* [Task instructions] Copy each line of the data below with the word "scene".

▶

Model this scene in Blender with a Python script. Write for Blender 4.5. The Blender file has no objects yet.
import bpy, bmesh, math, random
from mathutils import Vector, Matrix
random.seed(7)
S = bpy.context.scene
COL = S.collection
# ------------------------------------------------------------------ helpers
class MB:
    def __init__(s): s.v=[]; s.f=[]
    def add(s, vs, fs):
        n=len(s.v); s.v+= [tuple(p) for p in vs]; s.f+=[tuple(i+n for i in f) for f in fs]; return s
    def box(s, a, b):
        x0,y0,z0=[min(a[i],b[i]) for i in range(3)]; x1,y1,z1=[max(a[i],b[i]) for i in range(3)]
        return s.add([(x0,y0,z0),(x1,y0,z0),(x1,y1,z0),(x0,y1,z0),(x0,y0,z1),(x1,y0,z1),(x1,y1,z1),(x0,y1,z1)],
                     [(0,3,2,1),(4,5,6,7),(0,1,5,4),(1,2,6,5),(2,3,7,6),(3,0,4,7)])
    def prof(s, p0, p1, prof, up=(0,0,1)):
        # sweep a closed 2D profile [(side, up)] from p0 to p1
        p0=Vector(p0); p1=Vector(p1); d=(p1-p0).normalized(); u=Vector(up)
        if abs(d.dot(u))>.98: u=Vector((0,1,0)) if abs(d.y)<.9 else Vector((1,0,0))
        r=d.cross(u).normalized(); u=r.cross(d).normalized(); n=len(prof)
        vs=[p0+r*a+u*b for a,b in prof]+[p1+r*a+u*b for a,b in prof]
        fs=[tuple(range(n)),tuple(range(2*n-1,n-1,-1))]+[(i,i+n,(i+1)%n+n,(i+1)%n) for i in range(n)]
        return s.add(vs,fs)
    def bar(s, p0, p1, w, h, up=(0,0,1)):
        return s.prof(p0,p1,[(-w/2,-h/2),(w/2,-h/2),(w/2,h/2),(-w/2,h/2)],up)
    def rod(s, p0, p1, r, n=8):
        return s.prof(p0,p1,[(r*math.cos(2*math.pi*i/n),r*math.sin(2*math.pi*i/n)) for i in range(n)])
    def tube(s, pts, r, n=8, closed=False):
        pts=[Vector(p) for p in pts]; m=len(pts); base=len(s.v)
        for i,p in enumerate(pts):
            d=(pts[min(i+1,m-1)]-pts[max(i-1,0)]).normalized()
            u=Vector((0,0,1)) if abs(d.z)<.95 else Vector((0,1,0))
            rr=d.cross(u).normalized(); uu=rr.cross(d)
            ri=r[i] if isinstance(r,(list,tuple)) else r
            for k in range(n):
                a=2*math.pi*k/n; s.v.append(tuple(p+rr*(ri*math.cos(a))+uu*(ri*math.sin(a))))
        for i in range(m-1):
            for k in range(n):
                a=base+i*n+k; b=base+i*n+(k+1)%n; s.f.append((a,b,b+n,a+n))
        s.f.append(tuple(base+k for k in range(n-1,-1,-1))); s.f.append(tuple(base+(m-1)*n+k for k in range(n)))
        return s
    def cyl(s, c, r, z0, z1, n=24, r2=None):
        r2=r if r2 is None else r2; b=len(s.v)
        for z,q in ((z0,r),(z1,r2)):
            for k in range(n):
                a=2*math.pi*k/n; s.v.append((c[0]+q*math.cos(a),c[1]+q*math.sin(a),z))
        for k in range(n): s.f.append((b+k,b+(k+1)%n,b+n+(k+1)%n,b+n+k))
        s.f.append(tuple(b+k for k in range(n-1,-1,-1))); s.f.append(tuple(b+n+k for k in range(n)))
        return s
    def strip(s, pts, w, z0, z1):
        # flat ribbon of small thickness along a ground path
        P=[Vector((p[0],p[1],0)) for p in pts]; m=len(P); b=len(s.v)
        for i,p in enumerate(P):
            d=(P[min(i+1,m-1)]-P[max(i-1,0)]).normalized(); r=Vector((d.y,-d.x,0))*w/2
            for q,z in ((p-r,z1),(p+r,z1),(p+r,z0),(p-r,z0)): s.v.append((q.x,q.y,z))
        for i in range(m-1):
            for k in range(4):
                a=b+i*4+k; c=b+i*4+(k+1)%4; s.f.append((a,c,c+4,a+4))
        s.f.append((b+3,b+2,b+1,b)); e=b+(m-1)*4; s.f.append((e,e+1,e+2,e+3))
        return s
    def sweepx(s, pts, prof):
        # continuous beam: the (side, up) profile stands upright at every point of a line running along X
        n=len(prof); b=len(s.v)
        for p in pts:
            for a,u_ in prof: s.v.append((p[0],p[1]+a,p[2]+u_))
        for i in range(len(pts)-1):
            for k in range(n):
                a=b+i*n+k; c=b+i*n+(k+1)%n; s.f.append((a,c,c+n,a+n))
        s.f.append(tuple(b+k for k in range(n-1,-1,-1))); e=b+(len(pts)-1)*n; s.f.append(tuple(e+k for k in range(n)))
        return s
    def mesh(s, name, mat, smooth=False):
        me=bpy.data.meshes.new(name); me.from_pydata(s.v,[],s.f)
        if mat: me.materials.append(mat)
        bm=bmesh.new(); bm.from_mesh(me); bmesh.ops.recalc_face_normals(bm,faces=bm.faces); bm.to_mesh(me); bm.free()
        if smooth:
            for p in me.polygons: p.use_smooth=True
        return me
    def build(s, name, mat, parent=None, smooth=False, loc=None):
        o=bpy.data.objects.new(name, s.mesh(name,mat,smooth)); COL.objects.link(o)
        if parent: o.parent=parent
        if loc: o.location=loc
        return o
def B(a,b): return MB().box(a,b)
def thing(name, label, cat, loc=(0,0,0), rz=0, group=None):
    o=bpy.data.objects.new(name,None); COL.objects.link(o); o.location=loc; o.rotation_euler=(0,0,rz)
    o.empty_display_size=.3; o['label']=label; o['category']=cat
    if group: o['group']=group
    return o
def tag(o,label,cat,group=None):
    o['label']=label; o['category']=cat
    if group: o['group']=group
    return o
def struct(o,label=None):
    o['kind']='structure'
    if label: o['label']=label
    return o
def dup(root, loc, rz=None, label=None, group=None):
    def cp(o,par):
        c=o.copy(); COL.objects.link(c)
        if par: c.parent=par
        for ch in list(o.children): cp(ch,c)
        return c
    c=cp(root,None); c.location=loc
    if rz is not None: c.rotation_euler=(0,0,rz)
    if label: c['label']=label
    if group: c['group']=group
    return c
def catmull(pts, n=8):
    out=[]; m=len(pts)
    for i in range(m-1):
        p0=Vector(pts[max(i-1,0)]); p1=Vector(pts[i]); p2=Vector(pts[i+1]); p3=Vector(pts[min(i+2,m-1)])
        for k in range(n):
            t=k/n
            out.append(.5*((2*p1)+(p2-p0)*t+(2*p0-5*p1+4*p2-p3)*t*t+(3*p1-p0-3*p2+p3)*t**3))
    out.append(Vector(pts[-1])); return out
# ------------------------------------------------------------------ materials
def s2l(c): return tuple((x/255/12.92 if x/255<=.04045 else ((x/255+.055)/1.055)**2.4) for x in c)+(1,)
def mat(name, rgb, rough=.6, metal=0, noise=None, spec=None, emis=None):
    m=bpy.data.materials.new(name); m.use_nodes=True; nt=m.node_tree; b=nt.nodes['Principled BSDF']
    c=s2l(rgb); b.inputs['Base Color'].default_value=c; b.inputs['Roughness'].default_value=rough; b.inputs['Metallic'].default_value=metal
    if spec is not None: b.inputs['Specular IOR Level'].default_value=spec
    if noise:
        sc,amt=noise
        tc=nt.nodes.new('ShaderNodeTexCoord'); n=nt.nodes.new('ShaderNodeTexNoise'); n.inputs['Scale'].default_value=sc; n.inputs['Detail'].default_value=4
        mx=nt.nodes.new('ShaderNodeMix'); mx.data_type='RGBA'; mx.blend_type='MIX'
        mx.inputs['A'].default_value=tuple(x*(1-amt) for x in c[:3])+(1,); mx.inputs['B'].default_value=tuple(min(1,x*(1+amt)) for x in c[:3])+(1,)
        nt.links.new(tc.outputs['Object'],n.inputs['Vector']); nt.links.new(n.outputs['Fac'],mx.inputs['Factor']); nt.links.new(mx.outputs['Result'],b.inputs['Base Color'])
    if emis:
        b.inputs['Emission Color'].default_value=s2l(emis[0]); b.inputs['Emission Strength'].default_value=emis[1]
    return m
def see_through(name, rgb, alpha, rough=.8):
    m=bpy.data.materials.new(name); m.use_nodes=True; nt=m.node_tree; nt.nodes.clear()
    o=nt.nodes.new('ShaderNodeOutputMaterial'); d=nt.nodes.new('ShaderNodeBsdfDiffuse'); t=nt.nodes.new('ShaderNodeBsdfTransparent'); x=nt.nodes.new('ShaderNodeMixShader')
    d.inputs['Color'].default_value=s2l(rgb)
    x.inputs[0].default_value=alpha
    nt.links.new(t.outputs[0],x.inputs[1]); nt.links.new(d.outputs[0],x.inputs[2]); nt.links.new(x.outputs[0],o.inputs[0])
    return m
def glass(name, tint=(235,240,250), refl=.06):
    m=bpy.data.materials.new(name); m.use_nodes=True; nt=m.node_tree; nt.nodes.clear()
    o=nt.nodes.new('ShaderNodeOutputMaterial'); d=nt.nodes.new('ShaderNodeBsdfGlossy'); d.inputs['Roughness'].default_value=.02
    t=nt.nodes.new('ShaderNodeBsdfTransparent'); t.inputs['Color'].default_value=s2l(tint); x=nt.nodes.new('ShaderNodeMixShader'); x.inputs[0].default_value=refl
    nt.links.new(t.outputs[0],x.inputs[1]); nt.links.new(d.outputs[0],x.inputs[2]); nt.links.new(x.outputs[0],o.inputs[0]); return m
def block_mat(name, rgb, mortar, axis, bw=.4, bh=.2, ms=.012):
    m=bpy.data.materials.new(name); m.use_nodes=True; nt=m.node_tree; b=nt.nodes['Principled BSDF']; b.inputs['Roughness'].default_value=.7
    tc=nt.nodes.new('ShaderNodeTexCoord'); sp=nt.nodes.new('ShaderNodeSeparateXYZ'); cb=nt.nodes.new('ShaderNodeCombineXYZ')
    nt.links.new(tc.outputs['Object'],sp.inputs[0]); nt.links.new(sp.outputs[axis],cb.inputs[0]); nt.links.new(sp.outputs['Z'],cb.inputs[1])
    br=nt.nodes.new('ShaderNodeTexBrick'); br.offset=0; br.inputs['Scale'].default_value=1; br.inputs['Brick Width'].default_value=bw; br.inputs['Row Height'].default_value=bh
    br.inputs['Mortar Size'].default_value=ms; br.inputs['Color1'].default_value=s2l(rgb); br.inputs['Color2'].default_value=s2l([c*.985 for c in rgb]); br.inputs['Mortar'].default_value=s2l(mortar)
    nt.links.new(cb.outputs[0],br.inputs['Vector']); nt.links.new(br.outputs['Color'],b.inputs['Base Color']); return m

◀

* [Result of the task]
Model this scene in Blender with a Python script. Write for Blender 4.5. The Blender file has no objects yet.
S = bpy.context.scene